A four-sided crisis might occur if cap-and-trade triggers another middle-class tax revolt, such as happened with Proposition 13 in 1978.  Ironically, Democrats had an escape hatch out of this legitimacy crisis when Prop. 23 was on the Nov. 2010 ballot. But they helped defeat Prop. 23’s suspension of AB 32.

What the Sierra Club letter actually does is alert the middle class that it is going to get stuck with all the “rate shock” from AB 32 and the bulk of the costs of cap-and-trade, albeit covered up as a hokey environmental lawsuit against the so-called discriminatory impacts of AB 32 on low-income communities.

The Sierra Club is a political organization that is using environmental laws and language to obscure its political objective to hold together the Democratic Party coalition. Environmentalism serves some of the same functions that religion once did in legitimating certain duplicitous actions of the state, only under the rubric of science.  When the state drags out the Sierra Club, you can most likely suspect that there is some action of the state to be covered up or reframed as “environmental justice.”

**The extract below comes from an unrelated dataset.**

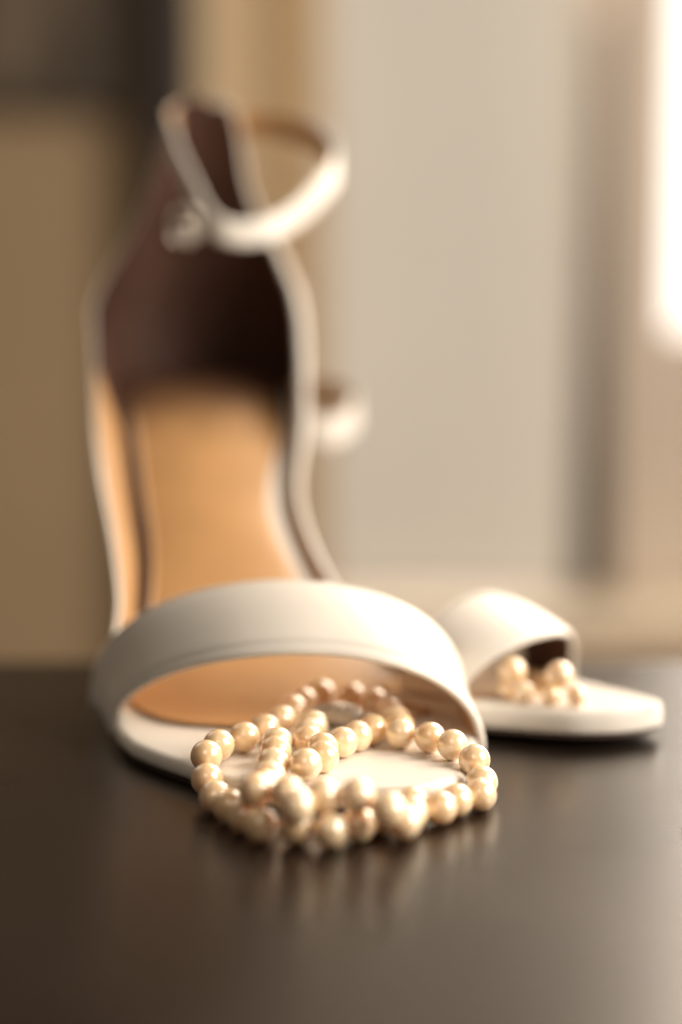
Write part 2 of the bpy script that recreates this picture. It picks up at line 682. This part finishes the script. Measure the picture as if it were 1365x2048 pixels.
    def strap(self, parent, fr, bk, lin='tan_leather'):
        """fr, bk: functions phi(0..pi) -> Vector for front and back edge of the band"""
        nphi, nb = 96, 26
        T = 1.9 * mm
        grid = []
        for i in range(nphi + 1):
            ph = math.pi * i / nphi
            a, b = fr(ph), bk(ph)
            row = []
            for j in range(nb + 1):
                t = j / nb
                p = a.lerp(b, t)
                out = Vector((math.cos(ph) * .9, 0.0, math.sin(ph) + .15)).normalized()
                p = p + out * (.0012 * math.sin(math.pi * t))
                row.append(p)
            grid.append(row)
        nrm = []
        for i in range(nphi + 1):
            r = []
            for j in range(nb + 1):
                du = grid[min(i + 1, nphi)][j] - grid[max(i - 1, 0)][j]
                dv = grid[i][min(j + 1, nb)] - grid[i][max(j - 1, 0)]
                nn = du.cross(dv).normalized()
                r.append(nn)
            nrm.append(r)
        # outward orientation check at the crown of the arch
        if nrm[nphi // 2][nb // 2].z < 0:
            nrm = [[-q for q in r] for r in nrm]
        V = []
        ring = []
        for i in range(nphi + 1):
            col = []
            for j in range(nb + 1):
                t = j / nb
                wdt = (grid[i][nb] - grid[i][0]).length
                e = min(t, 1 - t) * wdt / mm
                # groove of the folded edge, 1.6 mm in from the rim
                g = .75 * math.exp(-((e - 2.2) / .42) ** 2)
                rnd = .55 * max(0, 1 - e / .9) ** 2
                col.append(grid[i][j] + nrm[i][j] * (T / 2 - (g + rnd) * mm))
            ez = (grid[i][nb] - grid[i][nb - 1]).normalized()
            col.append(grid[i][nb] + ez * T * .35)
            for j in range(nb, -1, -1):
                col.append(grid[i][j] - nrm[i][j] * T / 2)
            es = (grid[i][0] - grid[i][1]).normalized()
            col.append(grid[i][0] + es * T * .35)
            V += col
        m_ = 2 * (nb + 1) + 2
        F = grid_faces(nphi + 1, m_, False, True)
        F.append(tuple(range(m_)))
        F.append(tuple(reversed(range(nphi * m_, (nphi + 1) * m_))))
        o = obj('vamp_strap', V, F, M['white_leather'], parent)
        # lining under the band
        V = []
        for side in (0, 1):
            for i in range(2, nphi - 1):
                for j in range(1, nb):
                    V.append(grid[i][j] - nrm[i][j] * (T / 2 + (.1 if side else .6) * mm))
        n1, n2 = nphi - 3, nb - 1
        F = grid_faces(n1, n2) + grid_faces(n1, n2, base=n1 * n2)
        B = n1 * n2
        for i in range(n1 - 1):
            for j in (0, n2 - 1):
                F.append((i * n2 + j, (i + 1) * n2 + j, (i + 1) * n2 + j + B, i * n2 + j + B))
        obj('strap_lining', V, F, M[lin], parent)
        return o

    def liner(self, parent, curve, name, mat_, li, ri, lo, hi):
        """a sheet lying on the footbed; curve(x_fraction) gives where it starts, li / ri the gap left at each side"""
        V = []
        n1, n2 = 90, 28
        for side in (0, 1):
            for i in range(n1 + 1):
                for j in range(n2 + 1):
                    f = -1 + 2 * j / n2
                    sa = curve(f)
                    u = i / n1
                    s = lerp(sa, self.L - 1.6 * mm, 1 - (1 - u) ** 1.5)
                    wl = -max(.0003, self.w(s) - spline(li, s) * mm)
                    wr = max(.0003, self.w(s) - spline(ri, s) * mm)
                    x = self.c(s) + lerp(wl, wr, (f + 1) / 2)
                    rnd = .3 * (1 - min(1, (1 - abs(f)) / .06)) if side == 0 else 0
                    V.append((x, s, self.top(s, x) + ((hi - rnd) if side == 0 else lo) * mm))
        a = (n1 + 1) * (n2 + 1)
        F = grid_faces(n1 + 1, n2 + 1) + grid_faces(n1 + 1, n2 + 1, base=a)
        for j in range(n2):
            F.append((j, j + 1, j + 1 + a, j + a))
        for i in range(n1):
            for j in (0, n2):
                p, q = i * (n2 + 1) + j, (i + 1) * (n2 + 1) + j
                F.append((p, q, q + a, p + a))
        return obj(name, V, F, mat_, parent)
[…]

Routine Eclipse of Democracy

Brown is not facing a legitimacy crisis as much as he is facing a legitimacy dilemma. How long he can maintain social cohesion and political legitimacy with mainly the help of the mainstream media, while continuing to undermine democracy, remains to be seen.

The usurpation of democracy may be politically adroit, but may unravel any political legitimacy for Brown’s much touted tax increase package for the continuation of temporary sales tax and vehicle license fee hikes.  Ironically, the historical usurpation of democracy by the Democratic Party continues to morph California into an oligarchic democracy ruled by a coalition of elites and non-elites against the private-sector middle class.

Now, a “Brown Out” by the middle-class could lead to a democratic revolt against the governor and his party.